# [AIM]
Omit all images. Transcribe the rest of the material below exactly.

═════ SUPPLIED DATA ═════

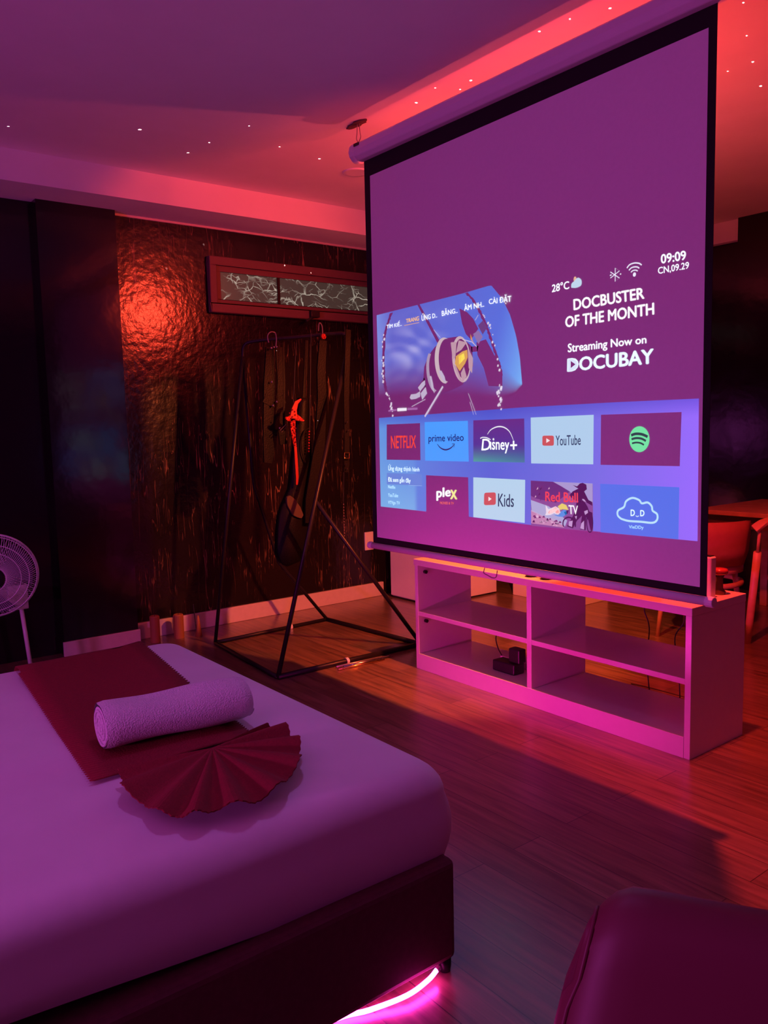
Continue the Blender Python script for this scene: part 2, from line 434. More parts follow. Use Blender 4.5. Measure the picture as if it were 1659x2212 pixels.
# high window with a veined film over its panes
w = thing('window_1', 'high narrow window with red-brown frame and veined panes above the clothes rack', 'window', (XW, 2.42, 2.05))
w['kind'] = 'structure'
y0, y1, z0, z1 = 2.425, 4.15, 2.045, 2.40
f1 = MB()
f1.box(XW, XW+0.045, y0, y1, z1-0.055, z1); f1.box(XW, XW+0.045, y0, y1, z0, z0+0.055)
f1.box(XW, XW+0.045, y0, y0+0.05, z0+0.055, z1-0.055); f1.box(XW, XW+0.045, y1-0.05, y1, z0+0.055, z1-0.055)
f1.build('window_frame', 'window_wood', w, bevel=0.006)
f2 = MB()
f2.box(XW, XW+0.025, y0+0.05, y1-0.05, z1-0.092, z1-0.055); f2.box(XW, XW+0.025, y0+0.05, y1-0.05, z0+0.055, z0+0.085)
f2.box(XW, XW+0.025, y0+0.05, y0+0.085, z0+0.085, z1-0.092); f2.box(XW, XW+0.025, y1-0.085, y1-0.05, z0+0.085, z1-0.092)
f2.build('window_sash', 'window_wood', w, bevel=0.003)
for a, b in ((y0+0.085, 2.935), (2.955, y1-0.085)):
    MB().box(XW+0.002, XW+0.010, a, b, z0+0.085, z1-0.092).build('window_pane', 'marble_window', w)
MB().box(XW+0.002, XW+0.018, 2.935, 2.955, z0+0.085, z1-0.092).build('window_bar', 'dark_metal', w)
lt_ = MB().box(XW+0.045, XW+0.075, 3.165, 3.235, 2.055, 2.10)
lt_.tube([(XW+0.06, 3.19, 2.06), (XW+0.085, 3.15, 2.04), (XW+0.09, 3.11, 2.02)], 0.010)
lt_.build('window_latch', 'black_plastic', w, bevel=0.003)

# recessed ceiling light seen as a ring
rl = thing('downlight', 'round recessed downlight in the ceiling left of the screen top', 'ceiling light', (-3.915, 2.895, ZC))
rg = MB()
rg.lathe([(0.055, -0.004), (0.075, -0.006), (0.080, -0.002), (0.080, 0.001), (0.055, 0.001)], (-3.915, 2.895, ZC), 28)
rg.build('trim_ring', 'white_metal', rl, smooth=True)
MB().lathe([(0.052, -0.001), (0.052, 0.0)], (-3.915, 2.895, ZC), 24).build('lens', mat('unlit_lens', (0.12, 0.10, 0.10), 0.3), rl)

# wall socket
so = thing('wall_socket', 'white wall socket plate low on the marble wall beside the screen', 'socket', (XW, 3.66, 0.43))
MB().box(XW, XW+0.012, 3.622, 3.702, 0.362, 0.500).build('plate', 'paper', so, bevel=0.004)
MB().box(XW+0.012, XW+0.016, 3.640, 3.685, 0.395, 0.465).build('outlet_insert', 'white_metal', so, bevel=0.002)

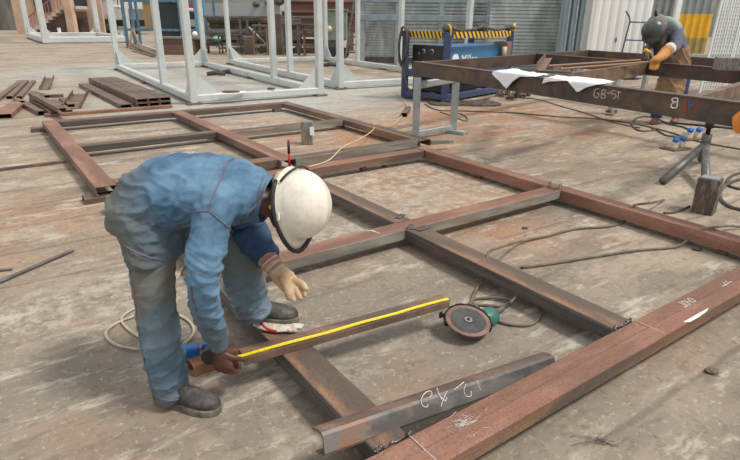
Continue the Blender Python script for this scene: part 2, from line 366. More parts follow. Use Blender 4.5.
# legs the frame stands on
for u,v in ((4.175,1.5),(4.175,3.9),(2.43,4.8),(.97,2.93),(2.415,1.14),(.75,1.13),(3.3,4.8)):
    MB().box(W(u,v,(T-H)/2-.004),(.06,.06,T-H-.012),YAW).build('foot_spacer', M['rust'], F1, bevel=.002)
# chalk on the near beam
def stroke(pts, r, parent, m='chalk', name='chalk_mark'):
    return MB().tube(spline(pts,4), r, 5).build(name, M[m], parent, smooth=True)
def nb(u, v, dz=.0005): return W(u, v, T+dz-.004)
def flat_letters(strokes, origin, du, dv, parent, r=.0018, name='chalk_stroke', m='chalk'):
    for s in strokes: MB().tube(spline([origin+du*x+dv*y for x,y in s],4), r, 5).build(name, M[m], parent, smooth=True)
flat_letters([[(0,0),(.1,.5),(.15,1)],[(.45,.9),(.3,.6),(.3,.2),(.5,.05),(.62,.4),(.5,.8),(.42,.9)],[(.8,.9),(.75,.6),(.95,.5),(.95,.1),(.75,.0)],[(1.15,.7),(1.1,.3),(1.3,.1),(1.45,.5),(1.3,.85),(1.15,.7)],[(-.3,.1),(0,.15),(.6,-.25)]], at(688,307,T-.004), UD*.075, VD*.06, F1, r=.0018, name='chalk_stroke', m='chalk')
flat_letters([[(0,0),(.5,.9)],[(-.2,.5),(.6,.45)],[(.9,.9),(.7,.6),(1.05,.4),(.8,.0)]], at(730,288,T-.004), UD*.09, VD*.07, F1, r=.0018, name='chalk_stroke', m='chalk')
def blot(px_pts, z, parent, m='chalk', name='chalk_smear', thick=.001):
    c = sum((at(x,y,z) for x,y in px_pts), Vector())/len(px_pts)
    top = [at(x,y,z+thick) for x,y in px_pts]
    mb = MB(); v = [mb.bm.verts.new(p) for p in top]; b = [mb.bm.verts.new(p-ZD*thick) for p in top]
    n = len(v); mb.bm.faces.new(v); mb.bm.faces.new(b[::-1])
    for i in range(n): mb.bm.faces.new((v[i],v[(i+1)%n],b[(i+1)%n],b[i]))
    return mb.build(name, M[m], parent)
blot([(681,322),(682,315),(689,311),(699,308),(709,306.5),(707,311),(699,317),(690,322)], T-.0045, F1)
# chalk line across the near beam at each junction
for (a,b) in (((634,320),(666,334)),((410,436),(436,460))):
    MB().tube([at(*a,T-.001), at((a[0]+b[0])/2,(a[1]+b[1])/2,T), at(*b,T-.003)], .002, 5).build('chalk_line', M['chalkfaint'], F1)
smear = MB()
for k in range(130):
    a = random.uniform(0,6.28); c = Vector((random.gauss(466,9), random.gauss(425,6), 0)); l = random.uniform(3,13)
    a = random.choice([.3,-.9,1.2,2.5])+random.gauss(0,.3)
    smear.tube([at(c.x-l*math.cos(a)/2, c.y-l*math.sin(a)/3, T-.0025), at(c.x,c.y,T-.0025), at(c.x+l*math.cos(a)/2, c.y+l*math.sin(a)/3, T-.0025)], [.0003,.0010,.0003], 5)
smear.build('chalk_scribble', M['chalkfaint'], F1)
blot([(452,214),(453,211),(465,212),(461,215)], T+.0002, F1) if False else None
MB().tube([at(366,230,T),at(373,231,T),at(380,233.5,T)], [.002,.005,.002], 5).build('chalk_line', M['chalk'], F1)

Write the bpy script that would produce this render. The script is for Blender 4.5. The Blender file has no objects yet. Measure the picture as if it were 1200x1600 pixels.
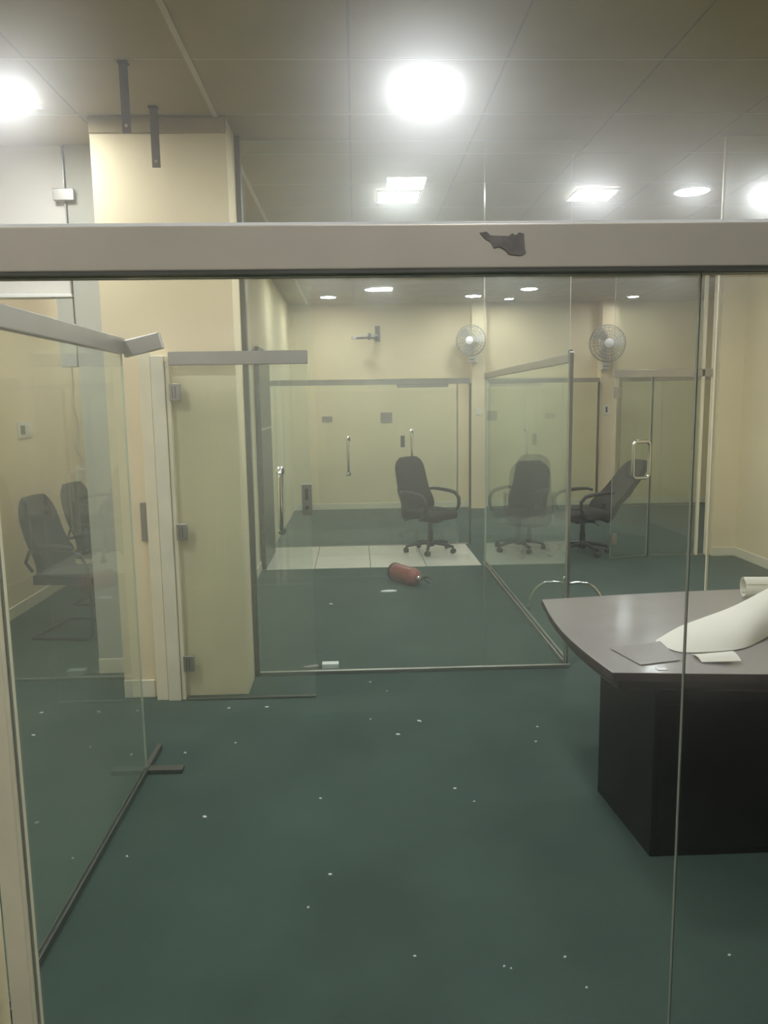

═════

# [CORRECT ANSWER]
Continue the Blender Python script for this scene: part 2, from line 434. More parts follow. Use Blender 4.5. Measure the picture as if it were 1659x2212 pixels.
# high window with a veined film over its panes
w = thing('window_1', 'high narrow window with red-brown frame and veined panes above the clothes rack', 'window', (XW, 2.42, 2.05))
w['kind'] = 'structure'
y0, y1, z0, z1 = 2.425, 4.15, 2.045, 2.40
f1 = MB()
f1.box(XW, XW+0.045, y0, y1, z1-0.055, z1); f1.box(XW, XW+0.045, y0, y1, z0, z0+0.055)
f1.box(XW, XW+0.045, y0, y0+0.05, z0+0.055, z1-0.055); f1.box(XW, XW+0.045, y1-0.05, y1, z0+0.055, z1-0.055)
f1.build('window_frame', 'window_wood', w, bevel=0.006)
f2 = MB()
f2.box(XW, XW+0.025, y0+0.05, y1-0.05, z1-0.092, z1-0.055); f2.box(XW, XW+0.025, y0+0.05, y1-0.05, z0+0.055, z0+0.085)
f2.box(XW, XW+0.025, y0+0.05, y0+0.085, z0+0.085, z1-0.092); f2.box(XW, XW+0.025, y1-0.085, y1-0.05, z0+0.085, z1-0.092)
f2.build('window_sash', 'window_wood', w, bevel=0.003)
for a, b in ((y0+0.085, 2.935), (2.955, y1-0.085)):
    MB().box(XW+0.002, XW+0.010, a, b, z0+0.085, z1-0.092).build('window_pane', 'marble_window', w)
MB().box(XW+0.002, XW+0.018, 2.935, 2.955, z0+0.085, z1-0.092).build('window_bar', 'dark_metal', w)
lt_ = MB().box(XW+0.045, XW+0.075, 3.165, 3.235, 2.055, 2.10)
lt_.tube([(XW+0.06, 3.19, 2.06), (XW+0.085, 3.15, 2.04), (XW+0.09, 3.11, 2.02)], 0.010)
lt_.build('window_latch', 'black_plastic', w, bevel=0.003)

# recessed ceiling light seen as a ring
rl = thing('downlight', 'round recessed downlight in the ceiling left of the screen top', 'ceiling light', (-3.915, 2.895, ZC))
rg = MB()
rg.lathe([(0.055, -0.004), (0.075, -0.006), (0.080, -0.002), (0.080, 0.001), (0.055, 0.001)], (-3.915, 2.895, ZC), 28)
rg.build('trim_ring', 'white_metal', rl, smooth=True)
MB().lathe([(0.052, -0.001), (0.052, 0.0)], (-3.915, 2.895, ZC), 24).build('lens', mat('unlit_lens', (0.12, 0.10, 0.10), 0.3), rl)

# wall socket
so = thing('wall_socket', 'white wall socket plate low on the marble wall beside the screen', 'socket', (XW, 3.66, 0.43))
MB().box(XW, XW+0.012, 3.622, 3.702, 0.362, 0.500).build('plate', 'paper', so, bevel=0.004)
MB().box(XW+0.012, XW+0.016, 3.640, 3.685, 0.395, 0.465).build('outlet_insert', 'white_metal', so, bevel=0.002)

Continue the Blender Python script for this scene: part 2, from line 366. More parts follow. Use Blender 4.5.
# legs the frame stands on
for u,v in ((4.175,1.5),(4.175,3.9),(2.43,4.8),(.97,2.93),(2.415,1.14),(.75,1.13),(3.3,4.8)):
    MB().box(W(u,v,(T-H)/2-.004),(.06,.06,T-H-.012),YAW).build('foot_spacer', M['rust'], F1, bevel=.002)
# chalk on the near beam
def stroke(pts, r, parent, m='chalk', name='chalk_mark'):
    return MB().tube(spline(pts,4), r, 5).build(name, M[m], parent, smooth=True)
def nb(u, v, dz=.0005): return W(u, v, T+dz-.004)
def flat_letters(strokes, origin, du, dv, parent, r=.0018, name='chalk_stroke', m='chalk'):
    for s in strokes: MB().tube(spline([origin+du*x+dv*y for x,y in s],4), r, 5).build(name, M[m], parent, smooth=True)
flat_letters([[(0,0),(.1,.5),(.15,1)],[(.45,.9),(.3,.6),(.3,.2),(.5,.05),(.62,.4),(.5,.8),(.42,.9)],[(.8,.9),(.75,.6),(.95,.5),(.95,.1),(.75,.0)],[(1.15,.7),(1.1,.3),(1.3,.1),(1.45,.5),(1.3,.85),(1.15,.7)],[(-.3,.1),(0,.15),(.6,-.25)]], at(688,307,T-.004), UD*.075, VD*.06, F1, r=.0018, name='chalk_stroke', m='chalk')
flat_letters([[(0,0),(.5,.9)],[(-.2,.5),(.6,.45)],[(.9,.9),(.7,.6),(1.05,.4),(.8,.0)]], at(730,288,T-.004), UD*.09, VD*.07, F1, r=.0018, name='chalk_stroke', m='chalk')
def blot(px_pts, z, parent, m='chalk', name='chalk_smear', thick=.001):
    c = sum((at(x,y,z) for x,y in px_pts), Vector())/len(px_pts)
    top = [at(x,y,z+thick) for x,y in px_pts]
    mb = MB(); v = [mb.bm.verts.new(p) for p in top]; b = [mb.bm.verts.new(p-ZD*thick) for p in top]
    n = len(v); mb.bm.faces.new(v); mb.bm.faces.new(b[::-1])
    for i in range(n): mb.bm.faces.new((v[i],v[(i+1)%n],b[(i+1)%n],b[i]))
    return mb.build(name, M[m], parent)
blot([(681,322),(682,315),(689,311),(699,308),(709,306.5),(707,311),(699,317),(690,322)], T-.0045, F1)
# chalk line across the near beam at each junction
for (a,b) in (((634,320),(666,334)),((410,436),(436,460))):
    MB().tube([at(*a,T-.001), at((a[0]+b[0])/2,(a[1]+b[1])/2,T), at(*b,T-.003)], .002, 5).build('chalk_line', M['chalkfaint'], F1)
smear = MB()
for k in range(130):
    a = random.uniform(0,6.28); c = Vector((random.gauss(466,9), random.gauss(425,6), 0)); l = random.uniform(3,13)
    a = random.choice([.3,-.9,1.2,2.5])+random.gauss(0,.3)
    smear.tube([at(c.x-l*math.cos(a)/2, c.y-l*math.sin(a)/3, T-.0025), at(c.x,c.y,T-.0025), at(c.x+l*math.cos(a)/2, c.y+l*math.sin(a)/3, T-.0025)], [.0003,.0010,.0003], 5)
smear.build('chalk_scribble', M['chalkfaint'], F1)
blot([(452,214),(453,211),(465,212),(461,215)], T+.0002, F1) if False else None
MB().tube([at(366,230,T),at(373,231,T),at(380,233.5,T)], [.002,.005,.002], 5).build('chalk_line', M['chalk'], F1)

Write the bpy script that would produce this render. The script is for Blender 4.5. The Blender file has no objects yet. Measure the picture as if it were 1200x1600 pixels.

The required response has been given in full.